Di conseguenza bisogna rivedere la formula del “dovere della memoria”.
Anzi, dovere e memoria sono un ossimoro, in quanto il dovere è ciò che sono tenuto a fare sulla scorta della legge morale, mentre la memoria è l’irrompere nel presente ‒come ci ha insegnato Walter Benjamin ‒ di ciò che non posso prevedere e controllare e che, di conseguenza, mi apre alla possibilità di potere essere altro da quello che sono.
Ed è in questo essere altro che si pone lo scarto della memoria, quello scarto che genera la possibilità non di non ripetere il passato, ma di vivere oltre il passato sul crinale delle scelte, giorno per giorno. La memoria, però, non è il paradigma che determina la scelta, ma è la domanda che ogni uomo, se ha coscienza di essere uomo, è chiamato a porsi, passo dopo passo, di crinale in crinale: “Tu su quale versante intendi porre i tuoi piedi?”.
«Non vi è un solo attimo -suggerisce Benjamin – che non rechi in sé la propria chance rivoluzionaria- essa richiede soltanto di esere intesa come chance specifica, ossia come chance di una soluzione del tutto nuova, prescritta da un compito del tutto nuovo».17 In questo consiste il valore politico e ad un tempo messianico della memoria18, concepita come “freno d’emergenza”,una “forza d’urto”, un “salto dialettico” da attivare quando si ci si colloca nella dimensione unidirezionale del mito.
Una volta giunti ad afferrare il nocciolo traumatico della shoah ci troviamo di fronte ad un importante nodo teorico da sciogliere: come salvare, ricordare, raccontare, tramandare e quindi in qualche modo rendere continua la storia discontinua e traumatica degli oppressi, senza cancellarne la discontinuità, la ferita, il trauma?
Risponde Benjamin: ” salvare ciò che è fallito significa non dimenticarne mai né il fallimento, né la possibile speranza, contro la tentazione di costruire al di sopra di esso idoli sacrificali, protesi sostitutive, surrogati della cultura o della morale, strumentali a facili consolazioni, false elaborazioni, frettolose archiviazioni, anestetizzazioni agli shock»19.

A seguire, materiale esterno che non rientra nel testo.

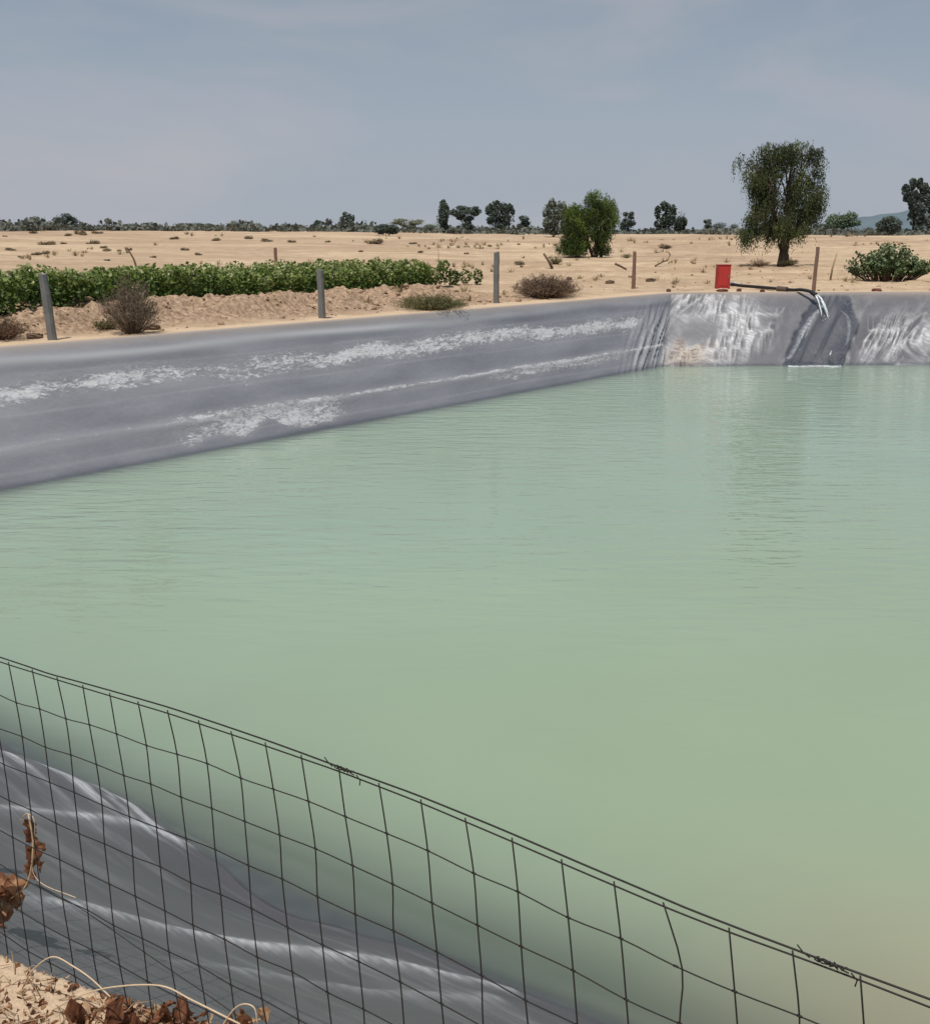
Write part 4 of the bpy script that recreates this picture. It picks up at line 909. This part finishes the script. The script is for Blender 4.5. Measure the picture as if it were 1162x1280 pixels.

Insegnare la “catastrofe” risulta dunque essere una straordinaria occasione pedagogica valida per il presente. Mai come in questo caso « scomporre il passato e cercare di comprenderlo aiuta a capire e vivere il presente. E’ un modo per imparare ad esercitare nella nostra società una cittadinanza attiva e consapevole. Sappiamo bene che la democrazia senza educazione non si regge. La si impara studiando e vivendo. Questo compito è affidato alla scuola attraverso la conoscenza»20.